Stated exercise: Give the number of lines in the data that hold the word "scene", and nothing else.
........
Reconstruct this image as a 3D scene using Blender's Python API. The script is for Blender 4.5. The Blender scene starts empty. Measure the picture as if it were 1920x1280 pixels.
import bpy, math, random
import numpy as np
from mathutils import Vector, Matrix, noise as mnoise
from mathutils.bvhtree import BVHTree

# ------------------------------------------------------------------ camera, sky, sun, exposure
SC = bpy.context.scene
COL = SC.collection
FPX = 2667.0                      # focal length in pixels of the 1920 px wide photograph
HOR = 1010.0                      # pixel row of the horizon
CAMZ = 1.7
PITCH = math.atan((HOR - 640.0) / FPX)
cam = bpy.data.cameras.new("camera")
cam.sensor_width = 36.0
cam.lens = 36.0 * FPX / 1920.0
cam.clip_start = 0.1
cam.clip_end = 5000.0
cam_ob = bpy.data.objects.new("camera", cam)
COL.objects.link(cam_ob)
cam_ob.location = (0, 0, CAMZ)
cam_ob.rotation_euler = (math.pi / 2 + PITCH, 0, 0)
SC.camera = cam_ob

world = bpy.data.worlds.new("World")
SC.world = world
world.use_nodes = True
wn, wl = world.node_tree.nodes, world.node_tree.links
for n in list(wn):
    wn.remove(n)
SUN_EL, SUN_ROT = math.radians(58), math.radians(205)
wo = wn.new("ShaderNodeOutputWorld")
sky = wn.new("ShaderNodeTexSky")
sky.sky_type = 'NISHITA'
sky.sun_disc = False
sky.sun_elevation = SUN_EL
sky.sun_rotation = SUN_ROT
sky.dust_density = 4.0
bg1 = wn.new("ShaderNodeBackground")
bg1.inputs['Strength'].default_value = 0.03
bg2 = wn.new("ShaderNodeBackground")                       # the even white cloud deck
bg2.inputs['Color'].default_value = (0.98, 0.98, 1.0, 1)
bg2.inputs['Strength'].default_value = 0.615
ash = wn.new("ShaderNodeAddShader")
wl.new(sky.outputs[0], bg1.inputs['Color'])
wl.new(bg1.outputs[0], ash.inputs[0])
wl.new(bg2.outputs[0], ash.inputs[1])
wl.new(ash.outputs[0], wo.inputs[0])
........
Result of the task: 2